- EXERCISE OBJECTIVE: Set down the material exactly as given, please, from its first line through the line that includes "1515), (1659, 1710)])".

----------

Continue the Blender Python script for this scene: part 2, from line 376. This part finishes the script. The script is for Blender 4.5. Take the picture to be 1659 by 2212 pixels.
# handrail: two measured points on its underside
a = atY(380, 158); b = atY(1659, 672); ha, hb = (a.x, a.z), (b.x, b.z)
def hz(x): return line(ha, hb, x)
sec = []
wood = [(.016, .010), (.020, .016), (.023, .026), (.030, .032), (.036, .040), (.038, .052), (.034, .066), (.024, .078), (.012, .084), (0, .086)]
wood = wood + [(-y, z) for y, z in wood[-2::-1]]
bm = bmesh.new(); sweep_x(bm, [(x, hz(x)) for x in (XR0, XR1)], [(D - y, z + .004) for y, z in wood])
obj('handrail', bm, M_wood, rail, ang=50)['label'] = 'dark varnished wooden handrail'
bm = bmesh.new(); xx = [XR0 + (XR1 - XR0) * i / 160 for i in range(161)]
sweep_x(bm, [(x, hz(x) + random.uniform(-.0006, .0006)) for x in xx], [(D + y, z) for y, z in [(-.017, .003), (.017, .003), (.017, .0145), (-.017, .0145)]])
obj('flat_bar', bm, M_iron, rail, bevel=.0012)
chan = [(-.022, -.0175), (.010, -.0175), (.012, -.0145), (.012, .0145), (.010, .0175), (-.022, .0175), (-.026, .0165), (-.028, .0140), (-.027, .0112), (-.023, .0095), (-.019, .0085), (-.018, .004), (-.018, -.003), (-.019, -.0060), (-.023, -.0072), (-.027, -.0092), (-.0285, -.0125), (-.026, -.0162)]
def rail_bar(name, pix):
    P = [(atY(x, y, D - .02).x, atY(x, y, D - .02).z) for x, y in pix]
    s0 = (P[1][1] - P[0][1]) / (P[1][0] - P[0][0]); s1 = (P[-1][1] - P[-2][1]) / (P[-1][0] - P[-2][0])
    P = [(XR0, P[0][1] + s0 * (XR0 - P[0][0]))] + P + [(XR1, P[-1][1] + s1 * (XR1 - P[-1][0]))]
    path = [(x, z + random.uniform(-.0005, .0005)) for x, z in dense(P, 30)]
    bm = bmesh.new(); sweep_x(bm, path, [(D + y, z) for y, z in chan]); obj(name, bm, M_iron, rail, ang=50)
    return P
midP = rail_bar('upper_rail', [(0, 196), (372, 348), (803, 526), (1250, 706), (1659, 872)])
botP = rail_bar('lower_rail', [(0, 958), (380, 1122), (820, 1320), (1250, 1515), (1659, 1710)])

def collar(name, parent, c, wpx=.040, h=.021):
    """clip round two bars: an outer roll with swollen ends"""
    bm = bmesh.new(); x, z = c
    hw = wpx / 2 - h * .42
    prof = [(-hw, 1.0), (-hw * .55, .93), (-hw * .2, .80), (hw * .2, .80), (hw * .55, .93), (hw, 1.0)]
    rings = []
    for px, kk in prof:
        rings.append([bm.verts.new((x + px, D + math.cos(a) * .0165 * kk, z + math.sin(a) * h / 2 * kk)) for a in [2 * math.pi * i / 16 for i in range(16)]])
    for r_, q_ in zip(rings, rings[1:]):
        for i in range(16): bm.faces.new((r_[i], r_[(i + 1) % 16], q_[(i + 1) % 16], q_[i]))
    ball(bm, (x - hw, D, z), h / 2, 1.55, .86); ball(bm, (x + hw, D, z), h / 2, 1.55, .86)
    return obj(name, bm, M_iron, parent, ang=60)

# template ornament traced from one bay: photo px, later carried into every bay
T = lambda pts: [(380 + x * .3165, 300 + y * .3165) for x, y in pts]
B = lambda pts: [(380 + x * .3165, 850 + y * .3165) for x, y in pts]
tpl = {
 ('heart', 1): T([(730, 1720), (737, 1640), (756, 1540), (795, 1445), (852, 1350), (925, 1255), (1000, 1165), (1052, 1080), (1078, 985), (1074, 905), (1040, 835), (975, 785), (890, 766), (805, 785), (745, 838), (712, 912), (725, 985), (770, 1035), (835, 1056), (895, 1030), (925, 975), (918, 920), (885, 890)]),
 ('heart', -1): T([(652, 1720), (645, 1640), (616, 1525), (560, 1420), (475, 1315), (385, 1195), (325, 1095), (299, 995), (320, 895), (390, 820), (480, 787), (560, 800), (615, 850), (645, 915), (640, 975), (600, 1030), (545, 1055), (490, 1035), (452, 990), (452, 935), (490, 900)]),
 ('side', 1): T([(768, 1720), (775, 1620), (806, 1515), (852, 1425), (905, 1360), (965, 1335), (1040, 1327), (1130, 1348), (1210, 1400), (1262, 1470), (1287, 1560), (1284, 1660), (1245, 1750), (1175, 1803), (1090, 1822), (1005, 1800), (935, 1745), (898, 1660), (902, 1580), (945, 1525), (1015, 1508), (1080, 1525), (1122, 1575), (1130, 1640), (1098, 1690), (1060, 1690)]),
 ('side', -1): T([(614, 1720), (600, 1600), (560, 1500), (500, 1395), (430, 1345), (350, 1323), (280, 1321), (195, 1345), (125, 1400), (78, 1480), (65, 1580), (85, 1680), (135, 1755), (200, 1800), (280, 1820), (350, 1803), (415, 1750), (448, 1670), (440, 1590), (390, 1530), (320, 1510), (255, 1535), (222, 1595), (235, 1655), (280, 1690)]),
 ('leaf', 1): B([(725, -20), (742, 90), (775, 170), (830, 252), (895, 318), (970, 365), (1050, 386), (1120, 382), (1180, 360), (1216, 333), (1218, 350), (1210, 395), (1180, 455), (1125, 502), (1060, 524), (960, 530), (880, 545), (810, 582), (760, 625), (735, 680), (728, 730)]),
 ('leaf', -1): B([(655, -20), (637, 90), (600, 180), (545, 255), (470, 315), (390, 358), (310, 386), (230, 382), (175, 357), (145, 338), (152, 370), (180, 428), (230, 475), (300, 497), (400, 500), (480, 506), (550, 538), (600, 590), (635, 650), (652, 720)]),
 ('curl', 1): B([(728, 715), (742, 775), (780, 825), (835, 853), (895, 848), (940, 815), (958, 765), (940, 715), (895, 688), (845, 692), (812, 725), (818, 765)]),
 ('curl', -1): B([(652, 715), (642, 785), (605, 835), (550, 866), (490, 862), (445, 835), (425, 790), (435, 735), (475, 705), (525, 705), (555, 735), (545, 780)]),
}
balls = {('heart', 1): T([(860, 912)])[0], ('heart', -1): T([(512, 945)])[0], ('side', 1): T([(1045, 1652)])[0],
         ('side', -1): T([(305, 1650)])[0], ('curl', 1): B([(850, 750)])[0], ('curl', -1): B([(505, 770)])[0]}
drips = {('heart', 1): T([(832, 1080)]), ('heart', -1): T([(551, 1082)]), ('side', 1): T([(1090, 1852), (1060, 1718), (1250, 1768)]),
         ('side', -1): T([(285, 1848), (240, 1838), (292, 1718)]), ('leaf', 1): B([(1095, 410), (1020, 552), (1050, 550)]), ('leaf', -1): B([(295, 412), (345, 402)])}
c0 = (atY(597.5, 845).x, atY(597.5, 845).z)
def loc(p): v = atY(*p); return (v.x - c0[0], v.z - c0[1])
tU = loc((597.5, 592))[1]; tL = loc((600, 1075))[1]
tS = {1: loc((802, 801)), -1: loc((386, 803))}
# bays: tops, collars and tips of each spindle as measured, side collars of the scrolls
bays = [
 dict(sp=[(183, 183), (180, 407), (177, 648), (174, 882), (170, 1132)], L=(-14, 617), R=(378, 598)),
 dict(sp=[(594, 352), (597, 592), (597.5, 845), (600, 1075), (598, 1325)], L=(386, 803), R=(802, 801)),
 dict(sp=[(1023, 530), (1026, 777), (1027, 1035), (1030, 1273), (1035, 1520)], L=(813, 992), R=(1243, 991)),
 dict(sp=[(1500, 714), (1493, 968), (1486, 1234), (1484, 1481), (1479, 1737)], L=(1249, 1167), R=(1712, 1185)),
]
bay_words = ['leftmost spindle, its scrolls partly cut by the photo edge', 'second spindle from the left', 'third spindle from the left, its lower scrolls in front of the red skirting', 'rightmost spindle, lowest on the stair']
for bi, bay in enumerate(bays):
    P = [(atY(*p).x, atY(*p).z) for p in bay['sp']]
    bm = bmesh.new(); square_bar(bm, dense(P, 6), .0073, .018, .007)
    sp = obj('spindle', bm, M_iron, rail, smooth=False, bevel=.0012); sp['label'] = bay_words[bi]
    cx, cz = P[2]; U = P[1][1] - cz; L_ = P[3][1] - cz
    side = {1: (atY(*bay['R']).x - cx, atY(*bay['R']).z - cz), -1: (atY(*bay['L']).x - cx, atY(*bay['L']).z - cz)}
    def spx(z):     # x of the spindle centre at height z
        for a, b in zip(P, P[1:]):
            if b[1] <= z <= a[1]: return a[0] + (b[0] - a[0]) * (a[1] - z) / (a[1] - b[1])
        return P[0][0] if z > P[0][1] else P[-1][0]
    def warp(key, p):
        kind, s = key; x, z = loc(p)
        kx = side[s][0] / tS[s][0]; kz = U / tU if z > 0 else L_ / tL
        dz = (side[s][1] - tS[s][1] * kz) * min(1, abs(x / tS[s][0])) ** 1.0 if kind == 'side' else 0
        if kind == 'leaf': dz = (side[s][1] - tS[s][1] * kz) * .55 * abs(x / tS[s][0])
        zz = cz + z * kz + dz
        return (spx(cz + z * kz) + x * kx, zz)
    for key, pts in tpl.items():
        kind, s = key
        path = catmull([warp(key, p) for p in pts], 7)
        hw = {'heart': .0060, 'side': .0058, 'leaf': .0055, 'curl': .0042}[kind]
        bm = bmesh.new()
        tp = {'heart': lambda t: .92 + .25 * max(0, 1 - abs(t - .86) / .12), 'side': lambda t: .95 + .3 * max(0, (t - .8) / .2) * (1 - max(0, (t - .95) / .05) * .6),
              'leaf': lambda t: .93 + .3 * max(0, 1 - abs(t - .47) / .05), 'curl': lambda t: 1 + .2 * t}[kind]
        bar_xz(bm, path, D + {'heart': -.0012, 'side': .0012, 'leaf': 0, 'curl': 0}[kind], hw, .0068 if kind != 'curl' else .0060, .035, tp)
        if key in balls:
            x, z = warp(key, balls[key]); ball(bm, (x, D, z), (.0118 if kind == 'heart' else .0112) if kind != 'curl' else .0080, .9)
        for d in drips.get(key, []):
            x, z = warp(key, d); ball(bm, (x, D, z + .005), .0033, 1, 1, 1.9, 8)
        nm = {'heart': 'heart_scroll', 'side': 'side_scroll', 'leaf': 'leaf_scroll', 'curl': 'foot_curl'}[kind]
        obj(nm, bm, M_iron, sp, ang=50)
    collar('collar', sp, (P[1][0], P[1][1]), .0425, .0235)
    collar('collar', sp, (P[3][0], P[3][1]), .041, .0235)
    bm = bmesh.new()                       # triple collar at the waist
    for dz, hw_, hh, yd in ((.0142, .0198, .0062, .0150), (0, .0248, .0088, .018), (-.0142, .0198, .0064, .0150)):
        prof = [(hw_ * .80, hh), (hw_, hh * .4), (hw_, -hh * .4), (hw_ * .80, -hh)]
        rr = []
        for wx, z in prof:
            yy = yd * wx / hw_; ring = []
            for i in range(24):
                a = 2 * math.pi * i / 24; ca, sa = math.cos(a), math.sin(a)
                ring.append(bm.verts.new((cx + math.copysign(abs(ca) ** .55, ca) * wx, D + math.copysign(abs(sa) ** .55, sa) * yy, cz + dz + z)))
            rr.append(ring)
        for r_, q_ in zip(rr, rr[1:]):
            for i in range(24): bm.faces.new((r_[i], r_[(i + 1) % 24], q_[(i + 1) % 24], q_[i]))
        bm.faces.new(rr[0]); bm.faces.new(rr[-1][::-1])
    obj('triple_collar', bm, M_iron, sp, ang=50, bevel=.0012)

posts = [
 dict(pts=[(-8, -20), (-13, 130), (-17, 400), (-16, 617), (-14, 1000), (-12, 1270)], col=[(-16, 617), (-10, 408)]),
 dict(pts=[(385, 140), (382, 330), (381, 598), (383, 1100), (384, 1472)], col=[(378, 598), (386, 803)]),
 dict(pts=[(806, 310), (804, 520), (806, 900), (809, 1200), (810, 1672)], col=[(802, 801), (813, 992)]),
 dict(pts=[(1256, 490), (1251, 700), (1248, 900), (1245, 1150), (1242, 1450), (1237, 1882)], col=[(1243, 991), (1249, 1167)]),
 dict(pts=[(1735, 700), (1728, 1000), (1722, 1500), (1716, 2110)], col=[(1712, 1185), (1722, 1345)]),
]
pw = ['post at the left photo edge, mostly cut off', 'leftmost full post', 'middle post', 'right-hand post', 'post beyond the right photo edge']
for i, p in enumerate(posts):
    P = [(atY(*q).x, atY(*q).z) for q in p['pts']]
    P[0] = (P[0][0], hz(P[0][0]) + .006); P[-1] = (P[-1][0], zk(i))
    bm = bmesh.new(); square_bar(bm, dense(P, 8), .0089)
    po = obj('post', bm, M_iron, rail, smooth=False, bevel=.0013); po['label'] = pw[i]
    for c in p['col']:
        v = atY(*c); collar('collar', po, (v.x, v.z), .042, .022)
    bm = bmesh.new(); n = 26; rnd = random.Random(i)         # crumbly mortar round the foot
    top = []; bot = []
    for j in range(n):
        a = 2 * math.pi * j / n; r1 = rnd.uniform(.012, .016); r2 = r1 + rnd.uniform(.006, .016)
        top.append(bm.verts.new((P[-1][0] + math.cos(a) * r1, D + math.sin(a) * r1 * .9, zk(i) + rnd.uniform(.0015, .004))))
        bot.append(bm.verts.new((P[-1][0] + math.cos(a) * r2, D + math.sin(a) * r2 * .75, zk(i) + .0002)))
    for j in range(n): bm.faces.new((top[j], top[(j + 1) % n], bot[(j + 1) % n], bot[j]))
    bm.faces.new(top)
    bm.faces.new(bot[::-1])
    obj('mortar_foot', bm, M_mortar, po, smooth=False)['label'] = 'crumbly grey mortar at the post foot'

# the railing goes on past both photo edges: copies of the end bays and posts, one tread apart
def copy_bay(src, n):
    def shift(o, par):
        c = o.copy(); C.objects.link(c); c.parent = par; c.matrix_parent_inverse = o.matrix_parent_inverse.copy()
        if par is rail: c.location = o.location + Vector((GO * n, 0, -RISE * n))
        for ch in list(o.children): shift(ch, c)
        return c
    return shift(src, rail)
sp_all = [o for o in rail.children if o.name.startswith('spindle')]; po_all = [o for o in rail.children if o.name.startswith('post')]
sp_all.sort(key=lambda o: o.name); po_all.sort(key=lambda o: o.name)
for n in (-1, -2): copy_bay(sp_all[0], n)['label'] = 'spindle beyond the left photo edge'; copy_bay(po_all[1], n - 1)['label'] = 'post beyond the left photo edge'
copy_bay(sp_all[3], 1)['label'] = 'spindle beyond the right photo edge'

----------

- ANSWER BELOW:
Continue the Blender Python script for this scene: part 2, from line 376. This part finishes the script. The script is for Blender 4.5. Take the picture to be 1659 by 2212 pixels.
# handrail: two measured points on its underside
a = atY(380, 158); b = atY(1659, 672); ha, hb = (a.x, a.z), (b.x, b.z)
def hz(x): return line(ha, hb, x)
sec = []
wood = [(.016, .010), (.020, .016), (.023, .026), (.030, .032), (.036, .040), (.038, .052), (.034, .066), (.024, .078), (.012, .084), (0, .086)]
wood = wood + [(-y, z) for y, z in wood[-2::-1]]
bm = bmesh.new(); sweep_x(bm, [(x, hz(x)) for x in (XR0, XR1)], [(D - y, z + .004) for y, z in wood])
obj('handrail', bm, M_wood, rail, ang=50)['label'] = 'dark varnished wooden handrail'
bm = bmesh.new(); xx = [XR0 + (XR1 - XR0) * i / 160 for i in range(161)]
sweep_x(bm, [(x, hz(x) + random.uniform(-.0006, .0006)) for x in xx], [(D + y, z) for y, z in [(-.017, .003), (.017, .003), (.017, .0145), (-.017, .0145)]])
obj('flat_bar', bm, M_iron, rail, bevel=.0012)
chan = [(-.022, -.0175), (.010, -.0175), (.012, -.0145), (.012, .0145), (.010, .0175), (-.022, .0175), (-.026, .0165), (-.028, .0140), (-.027, .0112), (-.023, .0095), (-.019, .0085), (-.018, .004), (-.018, -.003), (-.019, -.0060), (-.023, -.0072), (-.027, -.0092), (-.0285, -.0125), (-.026, -.0162)]
def rail_bar(name, pix):
    P = [(atY(x, y, D - .02).x, atY(x, y, D - .02).z) for x, y in pix]
    s0 = (P[1][1] - P[0][1]) / (P[1][0] - P[0][0]); s1 = (P[-1][1] - P[-2][1]) / (P[-1][0] - P[-2][0])
    P = [(XR0, P[0][1] + s0 * (XR0 - P[0][0]))] + P + [(XR1, P[-1][1] + s1 * (XR1 - P[-1][0]))]
    path = [(x, z + random.uniform(-.0005, .0005)) for x, z in dense(P, 30)]
    bm = bmesh.new(); sweep_x(bm, path, [(D + y, z) for y, z in chan]); obj(name, bm, M_iron, rail, ang=50)
    return P
midP = rail_bar('upper_rail', [(0, 196), (372, 348), (803, 526), (1250, 706), (1659, 872)])
botP = rail_bar('lower_rail', [(0, 958), (380, 1122), (820, 1320), (1250, 1515), (1659, 1710)])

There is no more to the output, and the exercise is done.